#### YOUR INSTRUCTIONS
Look through the data below and extract, unchanged, the lines from the one that contains "Build this scene" to the one that contains "from mathutils import", both included.

#### EXERCISE MATERIALS
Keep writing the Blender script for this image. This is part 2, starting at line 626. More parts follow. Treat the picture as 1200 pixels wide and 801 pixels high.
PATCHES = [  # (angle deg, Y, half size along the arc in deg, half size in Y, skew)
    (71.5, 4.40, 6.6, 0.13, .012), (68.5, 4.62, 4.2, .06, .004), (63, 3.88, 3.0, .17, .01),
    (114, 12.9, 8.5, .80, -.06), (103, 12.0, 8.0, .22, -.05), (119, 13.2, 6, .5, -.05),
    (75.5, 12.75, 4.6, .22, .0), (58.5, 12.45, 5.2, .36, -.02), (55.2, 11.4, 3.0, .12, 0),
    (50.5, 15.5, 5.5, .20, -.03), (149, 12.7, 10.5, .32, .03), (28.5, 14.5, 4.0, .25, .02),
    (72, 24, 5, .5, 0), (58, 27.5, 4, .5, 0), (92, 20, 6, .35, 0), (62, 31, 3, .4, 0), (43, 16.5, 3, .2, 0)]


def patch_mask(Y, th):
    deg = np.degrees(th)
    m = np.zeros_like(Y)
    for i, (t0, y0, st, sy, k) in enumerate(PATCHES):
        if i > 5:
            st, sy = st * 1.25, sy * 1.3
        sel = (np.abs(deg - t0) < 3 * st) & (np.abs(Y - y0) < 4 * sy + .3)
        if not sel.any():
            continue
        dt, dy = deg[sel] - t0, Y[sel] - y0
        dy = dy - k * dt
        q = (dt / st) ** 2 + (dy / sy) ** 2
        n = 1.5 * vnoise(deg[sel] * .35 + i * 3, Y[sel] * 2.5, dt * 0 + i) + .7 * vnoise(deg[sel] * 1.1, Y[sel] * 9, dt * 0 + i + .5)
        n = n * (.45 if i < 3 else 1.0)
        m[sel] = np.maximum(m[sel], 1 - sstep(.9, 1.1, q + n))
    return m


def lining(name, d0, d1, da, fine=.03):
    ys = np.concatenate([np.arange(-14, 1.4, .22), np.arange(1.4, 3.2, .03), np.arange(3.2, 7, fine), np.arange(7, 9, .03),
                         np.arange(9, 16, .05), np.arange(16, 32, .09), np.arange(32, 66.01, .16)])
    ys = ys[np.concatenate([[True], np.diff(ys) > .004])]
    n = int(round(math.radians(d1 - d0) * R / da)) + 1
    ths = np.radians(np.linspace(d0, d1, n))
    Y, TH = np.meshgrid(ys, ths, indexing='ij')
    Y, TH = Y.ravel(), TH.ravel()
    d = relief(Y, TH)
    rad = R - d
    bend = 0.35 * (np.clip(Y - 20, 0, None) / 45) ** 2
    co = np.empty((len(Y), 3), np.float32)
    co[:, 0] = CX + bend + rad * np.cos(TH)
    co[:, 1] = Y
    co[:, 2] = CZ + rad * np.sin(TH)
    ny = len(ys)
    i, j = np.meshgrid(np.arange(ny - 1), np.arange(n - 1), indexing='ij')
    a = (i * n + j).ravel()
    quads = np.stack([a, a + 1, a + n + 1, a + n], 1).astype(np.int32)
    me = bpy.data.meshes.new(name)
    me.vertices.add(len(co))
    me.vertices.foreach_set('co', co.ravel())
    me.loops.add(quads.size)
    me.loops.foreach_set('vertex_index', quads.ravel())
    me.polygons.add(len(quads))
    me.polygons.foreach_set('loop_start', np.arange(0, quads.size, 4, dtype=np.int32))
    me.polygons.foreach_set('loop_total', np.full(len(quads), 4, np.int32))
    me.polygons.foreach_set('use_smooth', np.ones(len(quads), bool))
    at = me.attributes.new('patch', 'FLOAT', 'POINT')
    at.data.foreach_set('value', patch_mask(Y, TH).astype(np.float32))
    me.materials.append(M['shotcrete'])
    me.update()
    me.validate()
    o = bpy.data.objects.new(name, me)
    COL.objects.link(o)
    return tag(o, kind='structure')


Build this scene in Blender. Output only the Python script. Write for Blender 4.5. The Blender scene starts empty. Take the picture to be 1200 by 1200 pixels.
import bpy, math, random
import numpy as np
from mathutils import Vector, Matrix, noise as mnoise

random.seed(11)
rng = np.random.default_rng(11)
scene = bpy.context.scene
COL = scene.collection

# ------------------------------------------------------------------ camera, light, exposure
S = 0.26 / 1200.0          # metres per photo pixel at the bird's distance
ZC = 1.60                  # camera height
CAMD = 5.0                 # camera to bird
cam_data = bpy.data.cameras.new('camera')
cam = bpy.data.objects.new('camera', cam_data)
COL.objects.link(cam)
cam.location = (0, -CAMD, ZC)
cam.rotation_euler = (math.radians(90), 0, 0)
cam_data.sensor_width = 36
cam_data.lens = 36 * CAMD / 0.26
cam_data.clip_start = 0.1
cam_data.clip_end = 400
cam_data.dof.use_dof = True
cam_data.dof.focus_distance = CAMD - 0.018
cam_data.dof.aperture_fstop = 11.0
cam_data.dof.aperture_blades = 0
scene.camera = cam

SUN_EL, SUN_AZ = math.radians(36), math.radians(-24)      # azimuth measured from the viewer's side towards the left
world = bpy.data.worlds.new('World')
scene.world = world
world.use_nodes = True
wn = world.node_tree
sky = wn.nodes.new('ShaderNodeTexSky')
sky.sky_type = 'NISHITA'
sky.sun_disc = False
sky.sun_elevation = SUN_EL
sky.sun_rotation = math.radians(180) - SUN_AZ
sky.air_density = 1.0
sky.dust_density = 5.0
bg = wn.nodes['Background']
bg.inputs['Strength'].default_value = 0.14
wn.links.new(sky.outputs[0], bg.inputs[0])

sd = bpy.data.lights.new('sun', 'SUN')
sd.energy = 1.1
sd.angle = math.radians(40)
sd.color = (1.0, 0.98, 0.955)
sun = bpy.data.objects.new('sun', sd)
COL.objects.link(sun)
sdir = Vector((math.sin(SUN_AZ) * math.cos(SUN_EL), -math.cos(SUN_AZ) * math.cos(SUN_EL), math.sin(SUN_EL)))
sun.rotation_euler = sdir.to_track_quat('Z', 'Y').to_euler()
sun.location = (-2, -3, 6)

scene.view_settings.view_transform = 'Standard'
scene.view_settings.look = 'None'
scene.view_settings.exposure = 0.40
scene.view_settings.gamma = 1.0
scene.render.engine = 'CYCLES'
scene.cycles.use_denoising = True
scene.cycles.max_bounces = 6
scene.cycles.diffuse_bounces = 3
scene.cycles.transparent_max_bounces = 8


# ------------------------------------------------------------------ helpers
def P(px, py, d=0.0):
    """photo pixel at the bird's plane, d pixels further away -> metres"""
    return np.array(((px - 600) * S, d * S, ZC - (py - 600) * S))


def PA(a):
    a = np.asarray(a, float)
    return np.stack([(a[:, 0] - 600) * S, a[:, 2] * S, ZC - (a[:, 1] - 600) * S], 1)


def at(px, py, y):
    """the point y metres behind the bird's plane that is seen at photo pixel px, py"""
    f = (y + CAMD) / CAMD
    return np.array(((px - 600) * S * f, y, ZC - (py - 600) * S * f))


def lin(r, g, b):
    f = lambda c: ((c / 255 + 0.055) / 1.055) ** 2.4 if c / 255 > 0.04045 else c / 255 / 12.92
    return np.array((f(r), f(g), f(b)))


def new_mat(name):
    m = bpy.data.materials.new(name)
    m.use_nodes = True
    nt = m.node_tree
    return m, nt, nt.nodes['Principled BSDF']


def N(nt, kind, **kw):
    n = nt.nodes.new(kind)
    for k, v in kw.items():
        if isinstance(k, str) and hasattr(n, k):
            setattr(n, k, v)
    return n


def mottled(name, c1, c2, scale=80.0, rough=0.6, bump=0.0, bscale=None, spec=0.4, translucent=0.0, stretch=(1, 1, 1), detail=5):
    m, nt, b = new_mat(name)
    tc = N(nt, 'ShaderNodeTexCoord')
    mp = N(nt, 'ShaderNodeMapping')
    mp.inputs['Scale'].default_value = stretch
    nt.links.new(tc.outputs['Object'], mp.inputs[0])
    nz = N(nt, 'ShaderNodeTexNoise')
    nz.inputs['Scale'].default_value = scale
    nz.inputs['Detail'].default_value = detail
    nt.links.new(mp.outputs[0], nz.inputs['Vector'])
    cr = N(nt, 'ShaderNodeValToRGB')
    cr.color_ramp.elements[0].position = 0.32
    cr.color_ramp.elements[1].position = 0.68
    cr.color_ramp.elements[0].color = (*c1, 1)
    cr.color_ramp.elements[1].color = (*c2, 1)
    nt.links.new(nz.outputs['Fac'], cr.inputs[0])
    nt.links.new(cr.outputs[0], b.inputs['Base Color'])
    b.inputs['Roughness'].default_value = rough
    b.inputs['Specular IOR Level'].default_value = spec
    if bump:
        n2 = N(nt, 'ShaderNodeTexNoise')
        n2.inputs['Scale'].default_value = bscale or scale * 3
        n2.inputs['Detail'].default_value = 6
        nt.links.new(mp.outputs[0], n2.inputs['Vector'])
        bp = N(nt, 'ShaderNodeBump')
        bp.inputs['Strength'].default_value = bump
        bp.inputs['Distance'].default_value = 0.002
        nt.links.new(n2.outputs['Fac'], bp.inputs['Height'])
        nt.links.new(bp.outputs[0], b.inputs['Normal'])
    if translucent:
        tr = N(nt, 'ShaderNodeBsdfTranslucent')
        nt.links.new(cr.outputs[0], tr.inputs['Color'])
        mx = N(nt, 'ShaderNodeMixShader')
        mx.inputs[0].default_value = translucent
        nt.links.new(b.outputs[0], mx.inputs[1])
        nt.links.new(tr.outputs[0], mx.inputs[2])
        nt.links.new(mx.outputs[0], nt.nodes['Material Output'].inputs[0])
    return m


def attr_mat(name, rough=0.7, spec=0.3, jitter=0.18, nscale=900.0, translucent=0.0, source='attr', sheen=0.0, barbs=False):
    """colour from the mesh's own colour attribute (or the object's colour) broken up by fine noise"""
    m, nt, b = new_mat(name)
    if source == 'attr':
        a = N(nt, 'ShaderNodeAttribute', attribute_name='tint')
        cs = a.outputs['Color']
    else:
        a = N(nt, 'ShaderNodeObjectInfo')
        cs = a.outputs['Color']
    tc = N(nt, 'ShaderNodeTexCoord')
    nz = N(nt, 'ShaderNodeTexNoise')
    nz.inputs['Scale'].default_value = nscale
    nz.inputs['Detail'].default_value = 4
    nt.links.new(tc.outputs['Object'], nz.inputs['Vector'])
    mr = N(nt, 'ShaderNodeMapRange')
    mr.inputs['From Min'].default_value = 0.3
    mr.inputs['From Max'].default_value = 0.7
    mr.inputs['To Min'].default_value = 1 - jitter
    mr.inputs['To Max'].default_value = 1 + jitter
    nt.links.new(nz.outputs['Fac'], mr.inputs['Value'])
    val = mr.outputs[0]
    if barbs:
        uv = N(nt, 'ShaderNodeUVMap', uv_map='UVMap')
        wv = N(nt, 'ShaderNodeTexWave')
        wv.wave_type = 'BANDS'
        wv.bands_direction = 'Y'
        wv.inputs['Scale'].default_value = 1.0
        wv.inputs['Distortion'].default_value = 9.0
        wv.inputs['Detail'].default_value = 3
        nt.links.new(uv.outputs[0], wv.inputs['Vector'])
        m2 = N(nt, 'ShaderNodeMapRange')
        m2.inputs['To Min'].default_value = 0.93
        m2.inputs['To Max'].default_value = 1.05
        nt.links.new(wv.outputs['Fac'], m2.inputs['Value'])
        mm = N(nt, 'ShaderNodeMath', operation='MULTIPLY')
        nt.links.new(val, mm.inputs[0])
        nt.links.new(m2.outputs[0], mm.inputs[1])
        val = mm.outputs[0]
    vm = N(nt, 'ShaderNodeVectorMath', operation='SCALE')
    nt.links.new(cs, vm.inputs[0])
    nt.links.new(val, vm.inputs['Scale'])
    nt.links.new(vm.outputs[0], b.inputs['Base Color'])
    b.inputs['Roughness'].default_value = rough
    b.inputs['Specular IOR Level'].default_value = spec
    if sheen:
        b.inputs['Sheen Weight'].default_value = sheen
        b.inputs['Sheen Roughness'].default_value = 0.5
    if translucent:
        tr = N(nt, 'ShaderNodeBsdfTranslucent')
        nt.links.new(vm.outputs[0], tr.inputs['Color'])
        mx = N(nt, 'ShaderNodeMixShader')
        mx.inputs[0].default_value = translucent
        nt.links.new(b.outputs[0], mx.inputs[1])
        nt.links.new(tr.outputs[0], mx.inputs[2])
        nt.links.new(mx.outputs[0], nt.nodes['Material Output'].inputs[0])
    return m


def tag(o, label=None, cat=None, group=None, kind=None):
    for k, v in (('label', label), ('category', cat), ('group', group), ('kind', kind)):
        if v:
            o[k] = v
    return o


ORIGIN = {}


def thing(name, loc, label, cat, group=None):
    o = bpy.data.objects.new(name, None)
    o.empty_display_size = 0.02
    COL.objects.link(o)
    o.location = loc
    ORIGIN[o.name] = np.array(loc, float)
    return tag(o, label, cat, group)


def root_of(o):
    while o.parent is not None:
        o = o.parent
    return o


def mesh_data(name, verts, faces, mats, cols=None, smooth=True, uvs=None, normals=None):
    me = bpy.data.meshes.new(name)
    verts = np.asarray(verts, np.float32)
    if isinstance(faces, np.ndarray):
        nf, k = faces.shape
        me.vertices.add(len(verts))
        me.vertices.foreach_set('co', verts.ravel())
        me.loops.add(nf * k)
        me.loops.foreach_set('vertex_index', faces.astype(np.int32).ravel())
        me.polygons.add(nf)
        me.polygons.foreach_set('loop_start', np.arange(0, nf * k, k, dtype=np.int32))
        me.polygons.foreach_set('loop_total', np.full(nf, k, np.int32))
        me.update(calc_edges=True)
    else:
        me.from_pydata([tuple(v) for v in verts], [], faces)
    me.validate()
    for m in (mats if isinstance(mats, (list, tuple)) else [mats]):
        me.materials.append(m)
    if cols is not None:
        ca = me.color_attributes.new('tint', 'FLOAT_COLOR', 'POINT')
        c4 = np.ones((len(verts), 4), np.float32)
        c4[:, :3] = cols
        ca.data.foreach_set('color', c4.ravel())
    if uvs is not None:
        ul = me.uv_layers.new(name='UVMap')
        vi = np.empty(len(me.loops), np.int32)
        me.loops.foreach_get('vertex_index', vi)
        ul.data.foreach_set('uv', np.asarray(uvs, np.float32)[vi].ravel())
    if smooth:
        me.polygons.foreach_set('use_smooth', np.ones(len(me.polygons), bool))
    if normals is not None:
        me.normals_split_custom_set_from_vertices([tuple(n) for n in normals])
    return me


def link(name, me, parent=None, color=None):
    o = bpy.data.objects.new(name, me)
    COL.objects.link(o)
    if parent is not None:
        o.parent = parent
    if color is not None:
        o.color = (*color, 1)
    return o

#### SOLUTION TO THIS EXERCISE
Build this scene in Blender. Output only the Python script. Write for Blender 4.5. The Blender scene starts empty. Take the picture to be 1200 by 1200 pixels.
import bpy, math, random
import numpy as np
from mathutils import Vector, Matrix, noise as mnoise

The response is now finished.